The New Orleans school system was anything but well run. For a decade, superintendents had cycled through the system at a rate of about one per year. The district's finances were in shambles. In an effort to weed out corruption, the FBI had set up an office at school district headquarters.

All of which might explain why, even before the floodwaters of August 2005 had subsided, the phrase 'silver lining' started popping up whenever planners began discussing schools. 'We are using this as an opportunity to take what was one of the worst school systems around and create one of the best and most competitive school systems in America,' Walter Isaacson, vice chairman of the Louisiana Recovery Authority, told the Christian Science Monitor (Nov. 2005).

This unprecedented educational experiment would hinge on the success of charter schools-public schools that, though taxpayer-supported, can be run by either nonprofits or for-profit corporations. The schools are free to manage their own affairs as long as they fulfill the terms of a contract, or charter, with the city or state.

It was a pivotal time for the charter school movement, which had garnered bipartisan support with promises of efficiency and innovation, but was still dogged by skeptics wary of creeping school privatization. Just two weeks before Katrina, the U.S. Department of Education released a report showing that the test scores of charter school students had fallen behind those of their peers in traditional public schools. Advocates insisted that the results were inconclusive; in New Orleans, they said, theories could truly be put to the test.
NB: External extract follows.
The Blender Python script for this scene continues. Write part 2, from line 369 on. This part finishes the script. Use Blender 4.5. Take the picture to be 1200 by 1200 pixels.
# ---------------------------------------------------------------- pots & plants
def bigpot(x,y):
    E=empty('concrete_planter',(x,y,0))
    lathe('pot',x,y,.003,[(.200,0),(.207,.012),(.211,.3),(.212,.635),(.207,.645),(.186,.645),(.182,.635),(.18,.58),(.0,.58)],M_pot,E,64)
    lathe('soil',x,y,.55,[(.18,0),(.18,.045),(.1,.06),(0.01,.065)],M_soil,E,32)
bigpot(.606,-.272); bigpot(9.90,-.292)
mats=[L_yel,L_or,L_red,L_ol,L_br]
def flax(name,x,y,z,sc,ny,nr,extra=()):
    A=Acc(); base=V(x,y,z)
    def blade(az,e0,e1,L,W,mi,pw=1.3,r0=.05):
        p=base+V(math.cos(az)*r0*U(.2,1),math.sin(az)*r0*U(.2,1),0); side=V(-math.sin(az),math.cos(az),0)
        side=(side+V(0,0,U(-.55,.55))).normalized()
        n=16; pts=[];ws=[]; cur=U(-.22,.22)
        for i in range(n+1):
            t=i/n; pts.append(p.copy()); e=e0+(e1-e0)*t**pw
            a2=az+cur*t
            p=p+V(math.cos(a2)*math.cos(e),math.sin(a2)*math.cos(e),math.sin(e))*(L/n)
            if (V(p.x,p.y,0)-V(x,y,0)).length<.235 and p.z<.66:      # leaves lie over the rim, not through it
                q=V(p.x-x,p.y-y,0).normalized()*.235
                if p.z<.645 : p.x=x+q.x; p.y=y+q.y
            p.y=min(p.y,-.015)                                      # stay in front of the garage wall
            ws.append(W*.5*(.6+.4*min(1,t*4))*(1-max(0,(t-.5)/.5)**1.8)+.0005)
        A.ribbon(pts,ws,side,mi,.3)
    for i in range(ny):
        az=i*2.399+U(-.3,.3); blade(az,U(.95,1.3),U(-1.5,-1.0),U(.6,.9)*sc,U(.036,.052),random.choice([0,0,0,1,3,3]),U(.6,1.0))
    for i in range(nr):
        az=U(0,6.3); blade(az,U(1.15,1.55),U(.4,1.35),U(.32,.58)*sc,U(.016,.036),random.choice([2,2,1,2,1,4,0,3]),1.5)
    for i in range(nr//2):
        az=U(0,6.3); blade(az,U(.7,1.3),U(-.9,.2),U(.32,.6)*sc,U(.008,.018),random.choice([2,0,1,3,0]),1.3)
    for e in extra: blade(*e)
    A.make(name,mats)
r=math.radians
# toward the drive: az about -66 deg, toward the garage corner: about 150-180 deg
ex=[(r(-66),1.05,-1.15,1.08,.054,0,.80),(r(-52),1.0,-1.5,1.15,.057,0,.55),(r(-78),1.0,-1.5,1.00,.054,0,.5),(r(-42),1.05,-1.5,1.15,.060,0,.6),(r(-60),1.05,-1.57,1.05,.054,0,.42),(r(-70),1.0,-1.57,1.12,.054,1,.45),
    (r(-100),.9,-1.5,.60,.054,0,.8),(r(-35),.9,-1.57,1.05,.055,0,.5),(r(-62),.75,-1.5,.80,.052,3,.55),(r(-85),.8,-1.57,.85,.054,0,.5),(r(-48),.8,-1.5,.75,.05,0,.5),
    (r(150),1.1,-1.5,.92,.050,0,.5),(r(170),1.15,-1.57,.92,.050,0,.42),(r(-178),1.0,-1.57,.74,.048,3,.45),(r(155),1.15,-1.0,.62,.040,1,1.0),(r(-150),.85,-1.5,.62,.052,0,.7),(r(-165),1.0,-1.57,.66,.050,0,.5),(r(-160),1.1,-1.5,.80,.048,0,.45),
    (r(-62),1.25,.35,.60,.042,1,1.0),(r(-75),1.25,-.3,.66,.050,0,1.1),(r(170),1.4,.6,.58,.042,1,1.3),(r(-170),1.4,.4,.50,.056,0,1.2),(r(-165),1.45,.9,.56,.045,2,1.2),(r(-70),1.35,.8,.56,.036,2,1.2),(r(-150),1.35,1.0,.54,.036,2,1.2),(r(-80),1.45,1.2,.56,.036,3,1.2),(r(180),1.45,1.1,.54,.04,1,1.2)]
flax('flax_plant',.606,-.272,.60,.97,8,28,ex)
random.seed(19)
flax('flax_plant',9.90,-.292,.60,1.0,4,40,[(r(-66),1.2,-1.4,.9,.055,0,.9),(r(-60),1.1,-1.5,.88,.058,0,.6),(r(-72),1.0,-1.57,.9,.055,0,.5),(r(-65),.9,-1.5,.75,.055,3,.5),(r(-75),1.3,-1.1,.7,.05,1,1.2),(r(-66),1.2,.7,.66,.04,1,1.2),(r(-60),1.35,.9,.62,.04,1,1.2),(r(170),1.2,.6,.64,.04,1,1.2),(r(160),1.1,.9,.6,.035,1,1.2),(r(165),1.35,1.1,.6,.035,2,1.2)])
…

By the middle of the 2006-07 school year, an astounding 62 percent of the city's public schools were being operated by charters. Though it will be years before their students' test scores can be fully analyzed, Tennessee senator Lamar Alexander, who served as U.S. secretary of education under the first President Bush, has already declared that New Orleans 'could serve as a model for urban education in the rest of the nation.'

The current Bush administration also clearly sees the city as a national charter laboratory. As the Institute for Southern Studies pointed out in its 'One Year After Katrina' report, the U.S. Department of Education pledged $44.8 million to Louisiana for post-Katrina charter schools but offered no comparable funding to reestablish traditional neighborhood or district schools.

Charter advocates such as Kathryn Newmark and Veronique de Rugy have heralded the possibilities of New Orleans' charter agenda-accountability, school choice, less bureaucracy, and a less entrenched teachers' union. Writing for Education Next (Fall 2006), a journal published by the conservative Hoover Institution, they predict that foundations with names like Gates and Broad-deep-pocket groups that Newmark and de Rugy say would never have sunk money into the city's failing school system-will line up behind the new schools.